Which brings us to the current 2008-09 season. Signed to a two year deal in Ottawa this summer, Auld was once again supposed to be the dependable backup to Martin Gerber. After the patience shown by Gerber last season during the Emery saga, it was assumed here in Ottawa, that the number one job would be his. It all looked good on paper, but the games are played on the ice, and a slow start by Gerber and the Senators placed the spotlight on Auld.

There have been many surprises in Ottawa so far this season, the biggest surprise has to be where the Senators sit in the Eastern Conference standings - 12th. A team expected to battle for the division title, or at the very least roll into the playoffs; the Senators struggled out of the gate and seemed lacking in confidence in their own end. A once high powered offence, Ottawa has found it difficult to find secondary scoring, and goals from the D-men are few and far between. As teams pass the quarter mark of the season, Ottawa is slowly beginning to resemble the Stanley Cup finalists they were only a few seasons ago. Hockey scouts, and hockey fans, will tell you it all starts between the pipes, and in Ottawa Auld is quickly becoming the "toast of the town." The new Senator net minder has a 1.96 GAA and a .927 save percentage in 17 games played going into Saturday's afternoon match up against Crosby, Malkin, and the Pittsburgh Penguins.

Coming into the NHL, Auld was quick to go to his knees, and lacking in foot speed; he could be caught out of position.
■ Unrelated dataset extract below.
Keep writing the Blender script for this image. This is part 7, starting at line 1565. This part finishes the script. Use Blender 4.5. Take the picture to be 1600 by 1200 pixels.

He has always had a great glove hand, and his tremendous size, at 6'4, he blocks a lot of net with his body, and pucks will often hit him. With time, comes experience, and Alex Auld has learned along the way. He has improved tremendously at covering his angles and being in the proper position for secondary saves. He's cool under pressure, and despite being the new number one goalie, he has a good working relationship and friendship with Gerber.

Wednesday versus the Thrashers, we witnessed a prime example of the new Auld. In the midst of two 5 on 3 penalty kills, during a goal mouth scramble, Auld found himself sitting on the ice - facing into the net. Instead of floundering on the ice, his 6'4 frame blocked a good portion of the net. Staying where he was, he made the save with his back. Ottawa would go on to expand their lead to finish a much needed 5-1 victory at home. As a hockey writer, but also as a fan, I'm glad Auld is getting another shot at being a number one goalie. Sens fans are hoping Auld's well, that ends well. Have a great sports day everyone.